Alison Redford's scary hidden agenda

To be blunt, Joe Clark lost the PM's job in 1980 because he can't count. He called a vote on a budget when he didn't have the bodies in the House to ensure its passage, and the Liberals gleefully shot it down before marching back into the halls of power. And thus we endured the National Energy Program, gratis Joe Clark.

His campaign that year included a promise to get tough on the deficit by raising gas taxes ten cents a gallon. Solving problems by raising taxes is, of course, the liberal solution to every problem that group has ever faced. That the Liberals then gave us the metric system and raised them even more just means they're all cut from the same cloth.

In 1986, in his incarnation as foreign affairs minister in the Mulroney government, Clark gave the Mengistu Haile Mariam regime of Ethiopia $60,000,000.00, the same year that government spent $100,000,000.00 on arms to suppress its own citizens. One cannot help but wonder how many deaths in that politically motivated famine resulted from our minister's misguided benevolence. Not long thereafter, Captain Canada spearheaded another disaster: the Charlottetown Accord.

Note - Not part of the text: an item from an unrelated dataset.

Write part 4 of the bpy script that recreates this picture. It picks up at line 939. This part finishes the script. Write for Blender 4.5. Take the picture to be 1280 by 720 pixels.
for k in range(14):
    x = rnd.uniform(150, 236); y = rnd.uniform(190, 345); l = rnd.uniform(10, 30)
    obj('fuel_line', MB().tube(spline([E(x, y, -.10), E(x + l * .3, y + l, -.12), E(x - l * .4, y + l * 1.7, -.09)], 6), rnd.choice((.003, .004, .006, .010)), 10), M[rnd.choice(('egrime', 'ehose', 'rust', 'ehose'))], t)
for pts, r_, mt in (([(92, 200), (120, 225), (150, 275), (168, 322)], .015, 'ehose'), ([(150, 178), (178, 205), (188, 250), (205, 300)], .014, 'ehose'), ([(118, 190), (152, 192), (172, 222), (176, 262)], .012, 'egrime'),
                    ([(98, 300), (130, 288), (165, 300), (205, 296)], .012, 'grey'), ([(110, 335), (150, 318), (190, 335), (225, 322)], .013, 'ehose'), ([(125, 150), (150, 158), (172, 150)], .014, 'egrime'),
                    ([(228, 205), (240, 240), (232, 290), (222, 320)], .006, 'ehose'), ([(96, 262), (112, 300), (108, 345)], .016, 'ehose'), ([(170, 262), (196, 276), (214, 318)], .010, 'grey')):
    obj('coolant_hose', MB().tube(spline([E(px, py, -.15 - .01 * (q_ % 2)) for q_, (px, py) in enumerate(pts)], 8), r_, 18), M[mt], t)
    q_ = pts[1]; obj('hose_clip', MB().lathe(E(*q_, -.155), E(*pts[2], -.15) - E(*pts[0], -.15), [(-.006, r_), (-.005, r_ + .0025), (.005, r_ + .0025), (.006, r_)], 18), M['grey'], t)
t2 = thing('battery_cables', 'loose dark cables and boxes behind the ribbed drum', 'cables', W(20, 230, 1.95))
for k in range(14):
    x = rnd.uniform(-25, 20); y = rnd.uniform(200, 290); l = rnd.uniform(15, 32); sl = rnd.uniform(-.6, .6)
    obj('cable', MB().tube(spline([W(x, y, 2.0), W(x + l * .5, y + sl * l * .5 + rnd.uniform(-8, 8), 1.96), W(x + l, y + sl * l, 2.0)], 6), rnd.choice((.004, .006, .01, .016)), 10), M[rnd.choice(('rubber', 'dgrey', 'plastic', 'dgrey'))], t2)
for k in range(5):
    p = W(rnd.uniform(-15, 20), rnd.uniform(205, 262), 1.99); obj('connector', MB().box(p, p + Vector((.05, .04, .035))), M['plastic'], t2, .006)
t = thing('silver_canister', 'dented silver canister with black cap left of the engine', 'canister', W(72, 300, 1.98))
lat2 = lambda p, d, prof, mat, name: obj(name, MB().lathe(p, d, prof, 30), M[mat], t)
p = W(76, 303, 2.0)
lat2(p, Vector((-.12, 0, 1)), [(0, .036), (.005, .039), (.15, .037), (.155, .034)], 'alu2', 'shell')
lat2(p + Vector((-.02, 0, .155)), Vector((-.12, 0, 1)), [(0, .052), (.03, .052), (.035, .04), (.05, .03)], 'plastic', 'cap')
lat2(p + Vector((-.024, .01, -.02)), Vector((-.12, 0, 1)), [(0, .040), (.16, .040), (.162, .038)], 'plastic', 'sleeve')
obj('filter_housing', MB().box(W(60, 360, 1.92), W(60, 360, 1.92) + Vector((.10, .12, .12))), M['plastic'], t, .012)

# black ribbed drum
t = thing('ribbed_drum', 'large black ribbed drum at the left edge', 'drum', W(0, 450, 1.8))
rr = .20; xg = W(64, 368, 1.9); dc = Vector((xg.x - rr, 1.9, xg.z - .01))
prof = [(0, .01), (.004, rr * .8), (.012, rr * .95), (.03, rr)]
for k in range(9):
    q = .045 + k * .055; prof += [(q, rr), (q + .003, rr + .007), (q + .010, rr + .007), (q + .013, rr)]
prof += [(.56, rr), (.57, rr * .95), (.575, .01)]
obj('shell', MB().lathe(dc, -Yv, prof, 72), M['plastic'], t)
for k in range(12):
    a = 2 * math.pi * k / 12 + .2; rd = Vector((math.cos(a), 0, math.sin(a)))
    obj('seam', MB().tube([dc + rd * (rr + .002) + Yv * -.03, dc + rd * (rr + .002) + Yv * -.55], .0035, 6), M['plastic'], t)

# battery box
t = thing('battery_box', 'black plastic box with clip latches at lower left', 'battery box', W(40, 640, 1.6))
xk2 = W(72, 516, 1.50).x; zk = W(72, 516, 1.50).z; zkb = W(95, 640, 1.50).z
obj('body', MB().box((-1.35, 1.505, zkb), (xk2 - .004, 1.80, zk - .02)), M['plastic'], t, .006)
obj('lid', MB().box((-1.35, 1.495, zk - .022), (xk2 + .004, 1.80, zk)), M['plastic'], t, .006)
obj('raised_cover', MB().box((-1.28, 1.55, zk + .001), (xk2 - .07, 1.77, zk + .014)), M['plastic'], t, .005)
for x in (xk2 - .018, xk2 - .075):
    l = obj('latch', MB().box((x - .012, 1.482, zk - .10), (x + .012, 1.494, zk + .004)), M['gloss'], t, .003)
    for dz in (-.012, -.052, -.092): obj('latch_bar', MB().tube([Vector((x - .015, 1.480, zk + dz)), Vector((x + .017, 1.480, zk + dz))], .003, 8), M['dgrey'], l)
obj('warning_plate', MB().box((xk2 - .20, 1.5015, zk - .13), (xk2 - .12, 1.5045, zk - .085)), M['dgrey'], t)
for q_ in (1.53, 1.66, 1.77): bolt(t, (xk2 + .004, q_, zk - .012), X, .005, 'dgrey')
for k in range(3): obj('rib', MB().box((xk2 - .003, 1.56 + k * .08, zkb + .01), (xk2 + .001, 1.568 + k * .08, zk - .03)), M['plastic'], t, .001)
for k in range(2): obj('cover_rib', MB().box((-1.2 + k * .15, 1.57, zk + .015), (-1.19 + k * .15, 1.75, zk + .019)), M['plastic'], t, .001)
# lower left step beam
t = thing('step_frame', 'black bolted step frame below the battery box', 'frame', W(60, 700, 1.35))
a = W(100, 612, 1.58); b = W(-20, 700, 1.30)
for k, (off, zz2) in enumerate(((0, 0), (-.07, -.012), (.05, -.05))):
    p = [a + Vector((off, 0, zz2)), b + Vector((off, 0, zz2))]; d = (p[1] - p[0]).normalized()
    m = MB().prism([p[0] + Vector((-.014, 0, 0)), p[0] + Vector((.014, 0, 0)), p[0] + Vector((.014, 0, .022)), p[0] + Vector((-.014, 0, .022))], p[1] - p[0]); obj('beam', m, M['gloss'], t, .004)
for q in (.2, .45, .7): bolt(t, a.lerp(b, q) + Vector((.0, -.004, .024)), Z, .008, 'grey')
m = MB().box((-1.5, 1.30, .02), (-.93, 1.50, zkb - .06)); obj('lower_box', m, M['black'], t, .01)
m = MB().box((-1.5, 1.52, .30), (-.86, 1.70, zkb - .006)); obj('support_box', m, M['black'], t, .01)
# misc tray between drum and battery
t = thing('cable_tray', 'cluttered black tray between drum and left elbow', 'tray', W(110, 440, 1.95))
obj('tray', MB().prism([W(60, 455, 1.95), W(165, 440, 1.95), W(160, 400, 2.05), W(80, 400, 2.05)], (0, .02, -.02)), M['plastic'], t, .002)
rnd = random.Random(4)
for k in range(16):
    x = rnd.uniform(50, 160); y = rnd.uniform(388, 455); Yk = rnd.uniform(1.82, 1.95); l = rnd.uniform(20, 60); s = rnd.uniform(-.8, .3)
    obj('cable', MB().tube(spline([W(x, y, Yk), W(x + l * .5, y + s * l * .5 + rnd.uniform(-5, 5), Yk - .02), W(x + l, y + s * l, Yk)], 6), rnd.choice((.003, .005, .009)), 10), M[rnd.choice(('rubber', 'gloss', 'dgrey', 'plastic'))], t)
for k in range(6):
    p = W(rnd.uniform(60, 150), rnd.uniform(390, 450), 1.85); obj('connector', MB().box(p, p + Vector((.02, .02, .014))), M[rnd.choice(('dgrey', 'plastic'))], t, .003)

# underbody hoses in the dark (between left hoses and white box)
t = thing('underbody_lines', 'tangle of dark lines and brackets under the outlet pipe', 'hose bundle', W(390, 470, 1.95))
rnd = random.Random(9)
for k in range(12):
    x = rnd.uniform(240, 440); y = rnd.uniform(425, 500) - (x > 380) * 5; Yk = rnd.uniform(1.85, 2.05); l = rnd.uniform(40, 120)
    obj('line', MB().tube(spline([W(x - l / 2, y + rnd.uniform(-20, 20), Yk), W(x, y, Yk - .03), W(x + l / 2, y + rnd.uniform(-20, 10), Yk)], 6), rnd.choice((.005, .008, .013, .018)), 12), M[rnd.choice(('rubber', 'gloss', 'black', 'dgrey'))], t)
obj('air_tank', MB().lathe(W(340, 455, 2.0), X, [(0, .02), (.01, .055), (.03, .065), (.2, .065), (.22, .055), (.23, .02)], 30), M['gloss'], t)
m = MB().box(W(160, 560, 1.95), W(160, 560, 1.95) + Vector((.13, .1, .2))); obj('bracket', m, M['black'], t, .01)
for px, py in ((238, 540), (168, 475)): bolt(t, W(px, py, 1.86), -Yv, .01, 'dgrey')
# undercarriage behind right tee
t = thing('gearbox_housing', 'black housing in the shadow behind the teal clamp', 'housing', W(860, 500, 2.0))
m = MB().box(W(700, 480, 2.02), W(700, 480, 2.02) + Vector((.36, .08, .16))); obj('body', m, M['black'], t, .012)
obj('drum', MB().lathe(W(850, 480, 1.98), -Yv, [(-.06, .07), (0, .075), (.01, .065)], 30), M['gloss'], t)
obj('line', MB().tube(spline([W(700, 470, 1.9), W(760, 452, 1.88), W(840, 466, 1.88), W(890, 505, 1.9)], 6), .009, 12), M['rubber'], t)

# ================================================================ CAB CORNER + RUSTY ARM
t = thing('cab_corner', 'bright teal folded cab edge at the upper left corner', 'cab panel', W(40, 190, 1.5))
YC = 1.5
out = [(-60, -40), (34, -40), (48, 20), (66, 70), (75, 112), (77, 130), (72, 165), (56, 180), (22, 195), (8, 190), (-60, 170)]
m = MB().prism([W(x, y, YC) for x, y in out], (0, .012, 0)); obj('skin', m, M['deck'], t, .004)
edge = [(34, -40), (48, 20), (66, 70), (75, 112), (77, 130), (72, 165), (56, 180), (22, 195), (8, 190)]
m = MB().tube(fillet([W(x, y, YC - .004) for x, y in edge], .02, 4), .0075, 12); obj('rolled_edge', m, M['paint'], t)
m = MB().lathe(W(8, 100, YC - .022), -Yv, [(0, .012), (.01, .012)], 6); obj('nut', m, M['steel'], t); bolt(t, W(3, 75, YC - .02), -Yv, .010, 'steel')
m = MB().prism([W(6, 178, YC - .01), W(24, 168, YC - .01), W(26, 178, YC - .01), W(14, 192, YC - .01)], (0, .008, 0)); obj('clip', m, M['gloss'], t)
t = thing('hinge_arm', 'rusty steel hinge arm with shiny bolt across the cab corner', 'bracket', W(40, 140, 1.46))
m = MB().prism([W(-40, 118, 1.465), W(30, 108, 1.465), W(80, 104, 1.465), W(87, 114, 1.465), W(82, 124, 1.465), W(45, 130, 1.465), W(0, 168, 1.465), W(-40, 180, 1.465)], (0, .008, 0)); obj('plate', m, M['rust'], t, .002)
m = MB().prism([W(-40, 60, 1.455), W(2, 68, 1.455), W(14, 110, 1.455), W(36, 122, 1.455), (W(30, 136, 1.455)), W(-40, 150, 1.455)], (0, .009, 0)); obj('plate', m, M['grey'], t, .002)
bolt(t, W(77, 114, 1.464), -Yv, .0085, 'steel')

Question: How can a conservative be so misguided, so often?
Answer: When he's not a conservative.

In 2010, Joe Clark, Jean Chretien and Ed Broadbent got together to discuss the merits of creating a united, left-wing party to take on the Tories. So Joe's conservatism is a facade and, judging by his record, always has been. This paper is not about Joe Clark.

It should terrify Albertans that Premier Allison Redford is a long-time, avid supporter of the man and has been involved in many of his campaigns. This can mean only one of two things: Either she's a dim-witted conservative who can't see past the end of her nose OR, like Joe, she's masquerading as a conservative in order to implement another agenda. Judging by her list of accomplishments, which are legion, it's apparent she's no fool. Which leaves the option of a hidden agenda.

Did Ms. Redford, for instance, say word one during the P.C. leadership campaign about lowering the allowable blood alcohol level to 0.05%? Does implementing it almost immediately following that race not constitute a "scary hidden agenda." It does if you're inclined to stop for a beer with your mates after work.

She and her minions claim that law is not about going after social drinkers, but two beer and a sandwich (yes, yeast increases bac) will push some people over that limit. So I'm not sure what their definition of social drinker is, but I'm sure I don't share it.

Your humble scribe was up in the North West Territories on business recently where he saw enough people hunting from the side of the road that he had to assume it was legal. In Alberta the government doesn't trust us to be able to smoke and drink coffee or even eat a doughnut behind the wheel. Or, if Ms. Redford has her way, stop for a beer on the way home from work. To paraphrase a line from a popular commercial being aired these days, the way to get tough on drunk on drunk drivers is to get tough on drunk drivers, not make defacto criminals out of responsible, law-abiding citizens.